Theology
The need for a thorough reformation in Christianity was also an abiding feature of Newton’s thought. That Newton looked forward to a reformation instead of back to that of Protestantism signals his distance from the majority of his religious contemporaries. But for a man who saw the Trinity—and much else besides—as a blight on the Church, the view was a natural one. The more than half century Newton devoted to the study of theology was motivated by a desire to recover primitive Christianity from such corruptions. This project formed part of his commitment to the tradition of the prisca sapientia, the Renaissance idea that the ancients had possessed true knowledge about God and the world. In order to retrieve pure doctrine, Newton carried out an immense historical survey of Jewish and Christian theology. His research traced the rise of idolatry and monkery, along with the doctrinal damage done by Athanasius and his followers. A massive 425-page ecclesiastical history entitled “Of the Church” was but one product of these efforts. Surviving extensive notes and ink sketches show that he also sifted through biblical and Talmudic sources in order to reconstruct the plan of the Jerusalem Temple. Not only did he believe that the Temple and its ritual provided a backdrop to the visions of Revelation, but he also saw it, along with certain other ancient temples, as a model of the heliocentric solar system—knowledge of which the ancients had subsequently lost.
Newton discovered in the Scriptures that the Father alone is the One True God of Israel. Jesus Christ, preexistent and miraculously born, was God’s literal Son but not “very God of very God” in the Trinitarian sense. Although Newton’s Christ is not to be worshipped directly or invoked in prayer, he still occupies an elevated position, both through the atonement wrought by his shed blood and his powerful apocalyptic role at the end of time. Newton had nothing but disdain for the monks and Trinitarian “homoousians”who corrupted this pure doctrine with metaphysics and doctrinally novel terms. These same agents of false doctrine introduced the unbiblical notion of the immortality of the soul to unpin Catholic saint worship. Eternal life, Newton believed, is granted only after resurrection. Even the orthodox teaching on the Devil and demons did not stand before Newton’s reformation. Evil spirits came to represent distempers of the mind and the Devil a symbol for human lust. These latter ideas do not derive from some putative incipient rationalism, but likely from the logic of his belief in a God of dominion Whose sovereignty does not allow the existence of lesser deities, and possibly from his reading of analogous ideas in ancient rabbinic thought and contemporary accounts of idolatry.

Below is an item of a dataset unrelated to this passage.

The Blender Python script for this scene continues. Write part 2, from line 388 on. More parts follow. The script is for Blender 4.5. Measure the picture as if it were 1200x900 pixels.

All of these researches were carried out in private. Quite apart from the attendant social stigmatization, denial of the Trinity was a punishable offence throughout Newton’s lifetime. Newton in any case believed that the higher truths of religion were not fit for the masses. Theological knowledge was divided into “milk for babes” and “meat for elders”, and he put in the latter class an elite remnant class who alone were able to understand the deeper meanings of faith. And thus he revealed his heresy only to an inner circle of similarly-minded friends. One such adept was John Locke, himself a biblical scholar, with whom Newton discussed matters of theology through the 1690s and to whom he sent a treatise of antitrinitarian textual criticism to be published anonymously on the Continent (Newton suppressed it at the last minute for fear of exposure). Powerfully impressed by Newton’s theological acumen, Locke described him as “a very valuable man not onely for his wonderful skill in Mathematicks but in divinity too and his great knowledg in the Scriptures where in I know few his equals.” Newton’s religious outlook resembled contemporary Non-Conformity and shows strong doctrinal analogies with Judaism, pre-Nicene Christianity and contemporary biblicist antitrinitarian movements such as the Socinians.
Prophetic beliefs
Newton wrote his first large prophetic treatises in the 1670s and continued to study biblical prophecy until the end of his days. He sought to uncover the meaning of the various symbols of the Books of Daniel and Revelation, along with their fulfilments in history past and future. His hermeneutics tended to the literal and his eschatology was strongly premillenarian. He believed in the return of Christ, the restoration of the Jews to Israel, the rebuilding of the Jerusalem Temple and the coming Kingdom of God on earth—for which Newton believed one should pray every day. Such was the passion of his prophetic faith that any attempts to portray Newton as some sort of proto-deist are doomed to failure. For Newton the exact accomplishment of prophecy formed one of the most powerful arguments for a deity. On the other hand, Newton was unhappy with those who set prophetic dates and thereby brought discredit on Christianity when they failed. This did not stop Newton himself from making prophetic calculations, from which his own dates can be extrapolated. These show that he put the parousia off well beyond his own lifetime to the nineteenth or twentieth centuries at the earliest. Newton also believed that the final reformation of Christianity would not happen until around this time, a realization that likely reinforced his Nicodemism. Newton saw in prophetic hermeneutics one of the greatest intellectual challenges. For him, the interpretation of prophecy and the correct identification of the seducing power of Antichrist was seen as “no idle speculation, no matter of indifferency but a duty of the greatest moment.”